Australia posts second hottest start to a year

Peter Hannam Carbon, economy editor   
The Age, July 2, 2013

Australia remains on course to post one of its hottest years on record even as conditions favour above-average rainfall across much of the country, the Bureau of Meteorology said.

In the first six months of 2013, the country's average daily maximum temperature was 1.05 degrees higher than the long-term norm, placing the period behind only 2005 in terms of unusually warm conditions.

While above-average rainfall across much of south-eastern Australia during June kept a lid on maximum daily temperatures for that period, the increased cloud cover meant minimum temperatures were above normal in all states and territories for the month.

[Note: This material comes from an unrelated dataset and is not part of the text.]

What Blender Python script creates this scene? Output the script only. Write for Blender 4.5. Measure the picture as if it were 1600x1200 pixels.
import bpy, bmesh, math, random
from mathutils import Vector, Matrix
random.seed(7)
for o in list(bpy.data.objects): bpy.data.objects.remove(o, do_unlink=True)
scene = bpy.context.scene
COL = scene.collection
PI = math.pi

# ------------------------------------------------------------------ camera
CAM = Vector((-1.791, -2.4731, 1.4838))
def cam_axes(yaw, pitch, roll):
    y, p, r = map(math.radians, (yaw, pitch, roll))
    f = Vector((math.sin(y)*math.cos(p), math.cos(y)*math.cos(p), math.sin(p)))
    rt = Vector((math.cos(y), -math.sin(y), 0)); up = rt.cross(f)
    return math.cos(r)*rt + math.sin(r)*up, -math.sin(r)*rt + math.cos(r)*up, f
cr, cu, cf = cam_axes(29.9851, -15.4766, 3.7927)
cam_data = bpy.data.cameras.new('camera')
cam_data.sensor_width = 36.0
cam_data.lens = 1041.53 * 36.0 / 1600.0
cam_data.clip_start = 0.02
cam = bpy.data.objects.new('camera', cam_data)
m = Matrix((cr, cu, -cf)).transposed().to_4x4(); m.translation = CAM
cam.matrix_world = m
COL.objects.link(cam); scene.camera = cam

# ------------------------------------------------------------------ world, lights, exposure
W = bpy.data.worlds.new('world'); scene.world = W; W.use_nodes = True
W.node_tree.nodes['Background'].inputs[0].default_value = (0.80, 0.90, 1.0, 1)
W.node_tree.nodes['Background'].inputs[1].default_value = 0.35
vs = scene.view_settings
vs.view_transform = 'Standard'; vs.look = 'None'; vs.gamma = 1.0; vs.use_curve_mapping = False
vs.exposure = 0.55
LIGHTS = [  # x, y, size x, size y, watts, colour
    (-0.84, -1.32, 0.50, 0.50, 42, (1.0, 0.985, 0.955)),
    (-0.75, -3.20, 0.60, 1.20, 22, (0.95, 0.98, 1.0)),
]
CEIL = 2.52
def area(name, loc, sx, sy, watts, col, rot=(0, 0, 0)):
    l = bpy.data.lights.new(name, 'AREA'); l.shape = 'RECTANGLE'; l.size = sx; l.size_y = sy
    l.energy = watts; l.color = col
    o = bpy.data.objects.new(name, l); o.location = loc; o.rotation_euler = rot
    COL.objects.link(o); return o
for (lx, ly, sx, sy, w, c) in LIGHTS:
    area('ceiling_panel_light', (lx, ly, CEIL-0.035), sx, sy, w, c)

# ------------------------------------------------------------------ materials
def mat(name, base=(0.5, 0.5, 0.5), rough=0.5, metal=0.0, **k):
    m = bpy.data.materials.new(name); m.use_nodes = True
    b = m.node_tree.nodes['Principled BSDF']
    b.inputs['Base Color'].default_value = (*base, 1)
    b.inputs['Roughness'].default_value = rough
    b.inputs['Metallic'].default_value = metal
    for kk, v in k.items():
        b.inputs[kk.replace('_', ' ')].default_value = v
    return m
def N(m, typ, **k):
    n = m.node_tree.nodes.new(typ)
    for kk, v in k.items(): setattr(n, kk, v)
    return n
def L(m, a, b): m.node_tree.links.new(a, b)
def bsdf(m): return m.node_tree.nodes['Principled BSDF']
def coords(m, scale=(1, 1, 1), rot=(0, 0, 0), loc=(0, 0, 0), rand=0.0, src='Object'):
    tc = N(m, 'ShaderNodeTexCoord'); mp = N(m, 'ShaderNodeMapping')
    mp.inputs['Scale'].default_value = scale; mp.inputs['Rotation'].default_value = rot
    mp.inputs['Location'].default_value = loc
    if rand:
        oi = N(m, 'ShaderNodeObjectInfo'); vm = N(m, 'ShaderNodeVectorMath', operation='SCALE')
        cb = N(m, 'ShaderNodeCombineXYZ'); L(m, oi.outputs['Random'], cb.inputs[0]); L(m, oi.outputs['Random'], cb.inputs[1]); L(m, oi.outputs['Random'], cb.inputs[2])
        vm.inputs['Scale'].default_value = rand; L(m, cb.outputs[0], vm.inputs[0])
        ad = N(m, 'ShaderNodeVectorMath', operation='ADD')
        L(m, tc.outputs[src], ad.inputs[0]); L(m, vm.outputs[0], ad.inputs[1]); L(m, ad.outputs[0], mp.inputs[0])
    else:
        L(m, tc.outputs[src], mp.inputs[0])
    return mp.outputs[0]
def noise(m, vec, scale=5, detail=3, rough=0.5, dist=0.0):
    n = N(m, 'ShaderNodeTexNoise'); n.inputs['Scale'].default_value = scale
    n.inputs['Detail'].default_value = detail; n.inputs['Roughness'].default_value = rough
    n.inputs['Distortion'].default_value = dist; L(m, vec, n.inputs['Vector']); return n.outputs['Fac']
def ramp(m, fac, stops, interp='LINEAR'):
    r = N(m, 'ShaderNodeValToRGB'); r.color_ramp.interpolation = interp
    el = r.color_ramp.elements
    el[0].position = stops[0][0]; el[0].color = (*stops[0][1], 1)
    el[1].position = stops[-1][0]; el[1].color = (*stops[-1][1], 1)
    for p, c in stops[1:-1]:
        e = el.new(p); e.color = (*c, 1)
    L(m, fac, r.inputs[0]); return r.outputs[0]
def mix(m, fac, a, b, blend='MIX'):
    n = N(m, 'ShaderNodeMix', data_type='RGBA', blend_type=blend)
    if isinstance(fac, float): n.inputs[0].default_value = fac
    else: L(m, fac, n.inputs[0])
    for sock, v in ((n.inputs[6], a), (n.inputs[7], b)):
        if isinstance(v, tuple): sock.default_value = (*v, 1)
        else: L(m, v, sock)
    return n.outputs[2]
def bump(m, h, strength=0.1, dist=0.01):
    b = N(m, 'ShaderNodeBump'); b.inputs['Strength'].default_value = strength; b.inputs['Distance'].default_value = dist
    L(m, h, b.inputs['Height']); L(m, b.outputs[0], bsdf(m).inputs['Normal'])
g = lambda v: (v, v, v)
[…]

High pressure systems - with the warmer conditions they typically bring - have continued to dominate weather patterns over much of central and southern Australia, said Rob Smalley, a climatologist at the weather bureau's National Climate Centre.

Air pressure has "been higher than normal, and that would probably [see] less of the frontal activity bringing the cooler conditions through," Dr Smalley said.

Neutral conditions in the key El Nino Southern Oscillation weather system over the Pacific Ocean suggest that calendar year 2013 is likely to be among Australia's hottest in records going back more than 100 years.

"If Australia were to maintain an anomaly of at least one degree, or a little higher, we'd actually approach or come close to exceeding the previous mean temperature record," Dr Smalley said.

Australia has experienced a series of relative heatwaves moving over much of the continent for the past nine months or so.

As a result, Australia's average maximum temperature for the 12 months to June 30 was the hottest on record, exceeding the previous high set in 2002-03.

The anomaly for 2012-13 is 1.18 degrees compared with the 1.1-degree anomaly for 2002-03, Dr Smalley said.

The bureau's national temperature outlook suggests cooler-than-normal days for the coming three months, with Tasmania and the south-western tip of WA two of the exceptions. Night-time temperatures, though, should continue to track well-above average for much of the country, including most of Victoria, south-eastern NSW and all of Tasmania.